JOHNSTOWN - The Fulton County Board of Supervisors recently approved Fulton-Montgomery Community College's proposed $18.6 million 2013-14 budget. The spending plan calls for no increase in contributions from Fulton and Montgomery counties, but it slightly raises tuition.

The board voted 18-0, with two absent, to adopt the college's operating budget at the County Office Building on Monday. Action followed a public hearing in which no one spoke.

The Montgomery County Board of Supervisors still has to OK the budget before it can be sent later this summer to the State University of New York for final adoption.

Article Photos

Fulton-Montgomery Community College President Dustin Swanger outlines the college’s proposed budget for 2013-14 on Monday at the Fulton County Office Building in Johnstown.
The Leader-Herald/Michael Anich

FMCC President Dustin Swanger outlined budget details for the coming academic year. FMCC's total proposed operating budget for the next academic year is $18.57 million, a decrease of 1 percent from the college's 2012-13 spending plan. This is the sixth-consecutive year the college is seeking no county increases. Fulton and Montgomery counties would each contribute about $1.4 million to FMCC.

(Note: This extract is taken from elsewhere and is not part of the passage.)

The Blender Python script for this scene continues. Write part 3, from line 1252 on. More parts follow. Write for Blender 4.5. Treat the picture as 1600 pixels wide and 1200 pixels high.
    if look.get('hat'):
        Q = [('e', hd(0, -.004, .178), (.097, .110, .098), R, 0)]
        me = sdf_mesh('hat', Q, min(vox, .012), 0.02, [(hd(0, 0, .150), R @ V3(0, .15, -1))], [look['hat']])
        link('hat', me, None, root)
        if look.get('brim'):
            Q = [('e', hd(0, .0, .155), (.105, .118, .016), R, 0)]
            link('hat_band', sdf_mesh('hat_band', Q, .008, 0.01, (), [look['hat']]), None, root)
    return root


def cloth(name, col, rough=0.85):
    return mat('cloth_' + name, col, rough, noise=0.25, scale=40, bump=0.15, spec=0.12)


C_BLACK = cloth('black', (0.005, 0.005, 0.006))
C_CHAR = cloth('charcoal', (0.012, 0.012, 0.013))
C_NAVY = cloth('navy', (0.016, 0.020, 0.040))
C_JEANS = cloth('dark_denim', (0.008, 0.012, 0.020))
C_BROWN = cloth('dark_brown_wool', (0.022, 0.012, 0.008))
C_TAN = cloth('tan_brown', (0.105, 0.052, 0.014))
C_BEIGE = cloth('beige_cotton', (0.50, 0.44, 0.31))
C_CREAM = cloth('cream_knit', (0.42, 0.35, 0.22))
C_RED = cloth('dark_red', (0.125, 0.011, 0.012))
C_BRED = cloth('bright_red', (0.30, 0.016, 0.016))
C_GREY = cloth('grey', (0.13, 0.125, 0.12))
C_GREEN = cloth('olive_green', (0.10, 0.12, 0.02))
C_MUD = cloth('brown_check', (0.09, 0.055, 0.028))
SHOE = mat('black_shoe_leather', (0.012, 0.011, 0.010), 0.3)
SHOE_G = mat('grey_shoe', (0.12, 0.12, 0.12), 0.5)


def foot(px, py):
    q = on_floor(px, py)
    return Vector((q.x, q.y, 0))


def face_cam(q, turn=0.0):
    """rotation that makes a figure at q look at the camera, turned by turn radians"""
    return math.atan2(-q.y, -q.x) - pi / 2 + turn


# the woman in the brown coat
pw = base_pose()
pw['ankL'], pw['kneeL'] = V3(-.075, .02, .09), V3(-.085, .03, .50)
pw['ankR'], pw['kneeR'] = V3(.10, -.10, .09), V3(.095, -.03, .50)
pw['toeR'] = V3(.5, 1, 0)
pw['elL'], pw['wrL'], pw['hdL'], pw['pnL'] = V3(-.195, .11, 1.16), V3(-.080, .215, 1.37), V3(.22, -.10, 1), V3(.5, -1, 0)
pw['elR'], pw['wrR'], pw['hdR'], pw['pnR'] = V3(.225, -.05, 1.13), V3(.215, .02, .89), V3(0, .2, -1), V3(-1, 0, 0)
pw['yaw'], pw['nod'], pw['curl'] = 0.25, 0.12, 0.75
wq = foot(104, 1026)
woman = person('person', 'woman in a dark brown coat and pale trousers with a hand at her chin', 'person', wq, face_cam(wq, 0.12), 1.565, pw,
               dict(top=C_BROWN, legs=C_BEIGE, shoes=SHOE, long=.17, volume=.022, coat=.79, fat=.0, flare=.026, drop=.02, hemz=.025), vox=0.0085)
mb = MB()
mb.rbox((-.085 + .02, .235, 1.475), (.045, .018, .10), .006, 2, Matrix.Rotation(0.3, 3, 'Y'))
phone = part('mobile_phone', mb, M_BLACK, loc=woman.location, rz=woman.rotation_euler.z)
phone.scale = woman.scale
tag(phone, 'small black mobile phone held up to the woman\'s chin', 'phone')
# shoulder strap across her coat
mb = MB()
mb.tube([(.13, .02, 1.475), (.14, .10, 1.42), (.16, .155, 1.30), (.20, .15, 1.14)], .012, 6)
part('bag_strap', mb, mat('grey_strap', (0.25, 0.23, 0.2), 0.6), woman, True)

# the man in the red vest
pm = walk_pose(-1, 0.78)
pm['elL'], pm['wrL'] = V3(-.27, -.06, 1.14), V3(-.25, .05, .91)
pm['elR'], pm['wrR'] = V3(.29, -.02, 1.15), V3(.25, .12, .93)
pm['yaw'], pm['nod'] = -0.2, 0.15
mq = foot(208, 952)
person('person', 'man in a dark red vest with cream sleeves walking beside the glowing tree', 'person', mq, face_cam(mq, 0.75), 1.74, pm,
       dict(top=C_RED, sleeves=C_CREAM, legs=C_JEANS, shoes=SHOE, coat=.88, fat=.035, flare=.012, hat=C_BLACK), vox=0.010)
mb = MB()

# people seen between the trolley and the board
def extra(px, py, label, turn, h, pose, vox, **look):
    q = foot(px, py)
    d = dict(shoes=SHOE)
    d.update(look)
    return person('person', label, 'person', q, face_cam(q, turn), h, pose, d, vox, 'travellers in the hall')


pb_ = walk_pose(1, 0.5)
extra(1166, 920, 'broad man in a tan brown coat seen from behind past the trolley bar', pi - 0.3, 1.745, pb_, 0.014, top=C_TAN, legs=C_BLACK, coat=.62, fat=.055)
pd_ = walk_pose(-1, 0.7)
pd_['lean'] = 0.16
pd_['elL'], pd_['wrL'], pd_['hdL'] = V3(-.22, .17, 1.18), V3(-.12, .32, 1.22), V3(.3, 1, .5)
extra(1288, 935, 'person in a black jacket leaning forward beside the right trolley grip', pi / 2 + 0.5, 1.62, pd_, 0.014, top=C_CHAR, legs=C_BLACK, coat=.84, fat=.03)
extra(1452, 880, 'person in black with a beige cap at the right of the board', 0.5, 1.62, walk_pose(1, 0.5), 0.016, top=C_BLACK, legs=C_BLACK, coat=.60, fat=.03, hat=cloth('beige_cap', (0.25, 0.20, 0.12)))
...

The budget calls for a tuition increase of $154 per year per student. The president said this figure is somewhat offset by a reduction in the health and wellness fee and student activity fee. The result is an actual increase in cost to students of $74 per academic year.

Current tuition for a full-time student is $1,722 per semester.

Swanger said FMCC's tuition is still within the lower third of its "sister colleges" in New York state.

"I still think it's very reasonable," he stated.

The college is projecting a $304,000 increase in chargeback revenue. Chargebacks are funds paid to FMCC from other counties based on a student's county of origin. Swanger said 80 percent of FMCC's student population was from Fulton and Montgomery counties, but that figure is down to 73 percent. He said part of that may be attractive expanded housing close to the campus.

"We've really embraced being a residential campus," Swanger said.

The college's enrollment grew by 35 percent over the past several years, Swanger said. However, he said, the enrollment has declined slightly the past two years.

"We're budgeting for a 2 percent decrease in enrollment," Swanger said.